Capturing a country through sport: Off the beaten track
To celebrate our country’s birthday, the Star is showcasing 150 of the quintessential Canadian sporting characters and moments of the last 150 years. In the eighth of a 10-part series, we highlight the non-mainstream sports.
The hopes of the Maritime region rode on the sturdy shell of the Bluenose, which became a symbol of Canadian pride. (Toronto Star file photo)
To celebrate our country’s birthday, the Star is showcasing 150 of the quintessential Canadian sporting characters and moments of the last 150 years. In the eighth of a 10-part series, we highlight the non-mainstream sports.
Bluenose
After international yachtsmen called off America’s Cup races in 1920 every time the wind picked up, the Halifax Herald raged about the need for “a real race — not a ladylike saunter of fair weather freaks.”
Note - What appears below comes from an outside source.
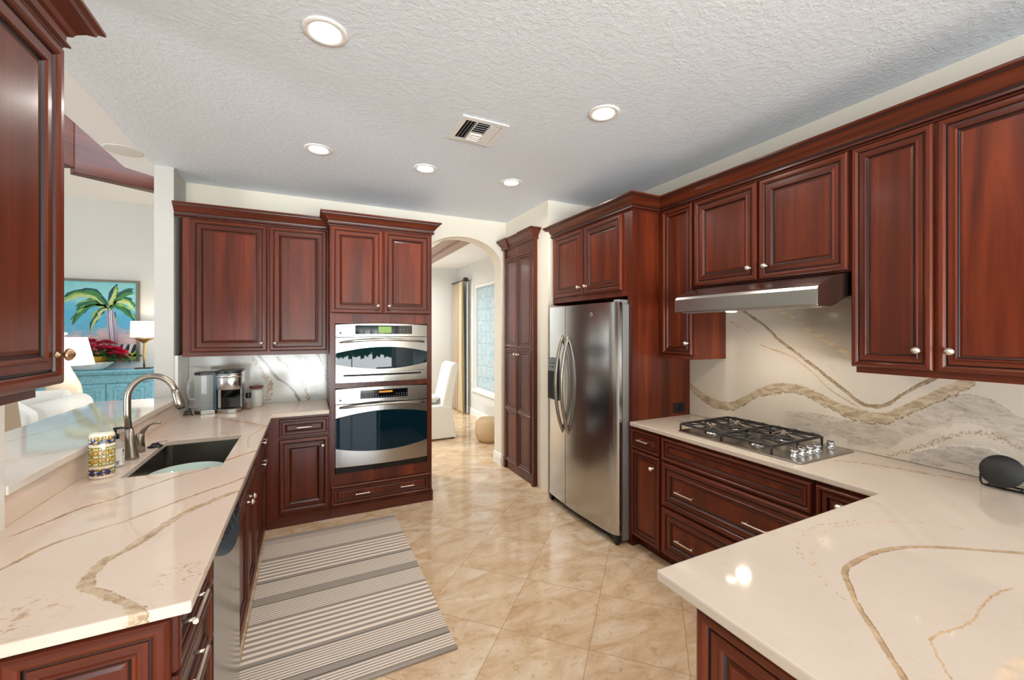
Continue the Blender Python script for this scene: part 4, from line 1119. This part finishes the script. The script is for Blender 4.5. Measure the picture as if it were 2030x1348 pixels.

From that colourful sentiment, the great Bluenose was born.
She was built to carry the winning hopes of a Maritime region — and win she did for her entire racing career — and became an enduring symbol of national pride.
But the Bluenose was also a real fishing vessel — so real, that her name, as the story goes, came from the blue dye left behind when the Nova Scotia fisherman wiped their noses with their homemade blue-dyed mittens.
William Roue, a young marine architect, designed the magnificent Bluenose to fish for cod on the Grand Banks and race on the open ocean — and she was so far ahead of her time that she was long called the last truly great sailing ship ever built.
And she was as Canadian as could be: built at the Smith & Rhuland Shipyards in Lunenburg, made almost entirely from the forests of Nova Scotia and skippered by local Angus Walters.
He sailed Bluenose to victory to capture the International Fishermen’s Trophy in 1921 and, try as many did in the coming years to build a schooner that could beat her, Walters kept sailing her to victory until her last race in 1938.
He even kept things fair — when a competitor lost a sail, he doused his, knowing Canada’s great schooner would still win the day.
“The wood ain’t growin’ yet that’ll beat Bluenose,” he loved to say.
He was right and Bluenose, beautiful as she was fast, graced Canadian stamps and the dime long after she’d met her sad end on a reef off Haiti in 1946.